Alles Schädliche wird natürlich auch verboten. Dank des einstigen Propheten Karl des Großen haben wir die Gefahren von Salz erkannt und es gesetzlich als gefährlich eingestuft. Wir huldigen dem am Karlsfreitag, der den Karfreitag ersetzt (scheiß Religionen!), übernehmen zumindest das obligatorische Fischessen und servieren nun „Laxxfich senza Salz“ und Wein. Auch alle anderen Gewürze und Lebensmittel, die auch nur den Anflug von kultureller Aneignung haben könnten, werden verboten.
Und, und, und...
Es gibt noch so vieles mehr zu berichten im Wunderland der Gerechtigkeit. Freuen wir uns darauf, dass wir endlich erkannt haben, dass der Raubtierkapitalismus, der das Klima zerstört, Menschen entzweit, Druck erzeugt, endlich effektiv bekämpft wird. Wir kehren zurück zum Lokalismus, wir helfen den Schwachen, indem wir die Starken sanktionieren, wir lösen die Leistungsgesellschaft auf, um endlich die ungestörte Selbstentfaltung voranzubringen, wir lösen jede alte Konvention auf, um neue, gerechtere zu schaffen. Wir regeln die Sprache, und wir kennen keinen Hass. Wir werden in einer Zeit und einem Land leben, in dem alle gleich sind.

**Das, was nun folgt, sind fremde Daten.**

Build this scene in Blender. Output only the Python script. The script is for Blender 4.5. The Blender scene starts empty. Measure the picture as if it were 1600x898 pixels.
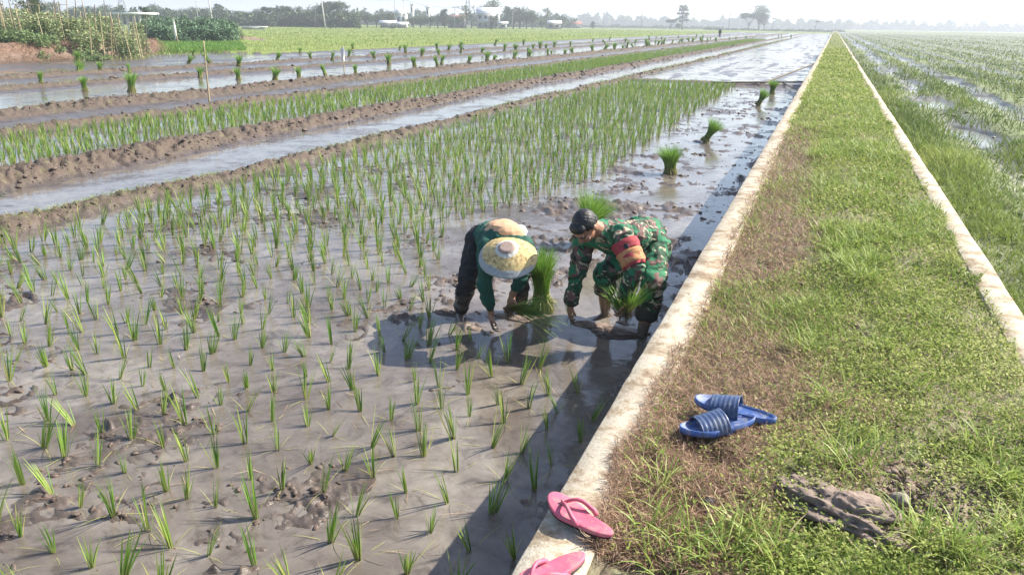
import bpy, math, random
import numpy as np
from mathutils import Vector, Matrix

# ------------------------------------------------------------------ camera, light, world
sc = bpy.context.scene
col = sc.collection
PI = math.pi
CAM_H = 2.15                       # camera above the paddy water
FPX = 1200.0                       # focal length in pixels of a 1600 px wide picture
PSI, TH, ROLL = math.radians(21.464910592634574), math.radians(18.96814396978052), math.radians(0.85)
F0 = np.array([-math.sin(PSI), math.cos(PSI), 0.0])
R0 = np.array([math.cos(PSI), math.sin(PSI), 0.0])
U0 = np.array([0, 0, 1.0])
_f = F0*math.cos(TH) - U0*math.sin(TH)
_u = U0*math.cos(TH) + F0*math.sin(TH)
_r = math.cos(ROLL)*R0 + math.sin(ROLL)*_u
_u = -math.sin(ROLL)*R0 + math.cos(ROLL)*_u
CAM = np.array([0, 0, CAM_H])

cd = bpy.data.cameras.new('camera')
cam = bpy.data.objects.new('camera', cd)
col.objects.link(cam)
cd.sensor_width = 36.0
cd.lens = 36.0*FPX/1600.0
cd.clip_start = 0.05
cd.clip_end = 20000
cam.matrix_world = Matrix(((_r[0], _u[0], -_f[0], 0), (_r[1], _u[1], -_f[1], 0), (_r[2], _u[2], -_f[2], CAM_H), (0, 0, 0, 1)))
sc.camera = cam

SUN_AZ, SUN_EL = math.radians(40), math.radians(42)      # direction towards the sun, from +X
w = bpy.data.worlds.new('World')
sc.world = w
w.use_nodes = True
nt = w.node_tree
bg = nt.nodes['Background']
sky = nt.nodes.new('ShaderNodeTexSky')
sky.sky_type = 'NISHITA'
sky.sun_disc = False
sky.sun_elevation = SUN_EL
sky.sun_rotation = PI/2 - SUN_AZ
sky.air_density = 0.8
sky.dust_density = 1.6
sky.ozone_density = 1.0
nt.links.new(sky.outputs[0], bg.inputs[0])
bg.inputs[1].default_value = 0.125
sl = bpy.data.lights.new('sun', 'SUN')
sl.energy = 5.0
sl.angle = math.radians(0.5)
sl.color = (1.0, 0.93, 0.82)
so = bpy.data.objects.new('sun', sl)
col.objects.link(so)
so.rotation_euler = Vector((math.cos(SUN_EL)*math.cos(SUN_AZ), math.cos(SUN_EL)*math.sin(SUN_AZ), math.sin(SUN_EL))).to_track_quat('Z', 'Y').to_euler()
sc.view_settings.view_transform = 'Standard'
sc.view_settings.look = 'None'
sc.view_settings.exposure = 1.08
sc.view_settings.gamma = 1.0
sc.view_settings.use_curve_mapping = False

rng = np.random.default_rng(11)
random.seed(5)

# ------------------------------------------------------------------ helpers
def W(px, py, s):
    """world point seen at photo pixel (px,py) at forward distance s"""
    d = _f*FPX + _r*(px-800) - _u*(py-449)
    return CAM + d*(s/(d@F0))

def G(px, py, z=0.0):
    """ground point (height z) seen at a photo pixel"""
    d = _f*FPX + _r*(px-800) - _u*(py-449)
    return CAM + d*((z-CAM_H)/d[2])

def col_dir(px):
    """horizontal position at forward distance 1 below photo column px near the horizon"""
    hy = 24.4 + 0.01505*px
    d = _f*FPX + _r*(px-800) - _u*(hy-449)
    return d/(d@F0)

def place(px, s):
    d = col_dir(px)*s
    return np.array([d[0], d[1], 0.0])

def hor(px):
    return 24.4 + 0.01505*px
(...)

Das hat natürlich alles nichts mit Orwell oder irgendwelchen Regimen zu tun. Wenn das immer noch im Bewusstsein von Menschen vorhanden sein sollte, müssen wir noch mehr Bücher-BBQs veranstalten und das Internet von diesem Schmutz befreien. Gleich mal notieren: Orwell, historische Abschnitte zu China, Nationalsozialismus und anderen totalitären Staaten zur Löschung geben.
Wer solche Vergleiche trotzdem anstellt, wird wie oben beschrieben zur Entschuldigung gebeten. Die große Wurst hat das so beschlossen, damit wir unsere Würste standesgemäß verwenden können.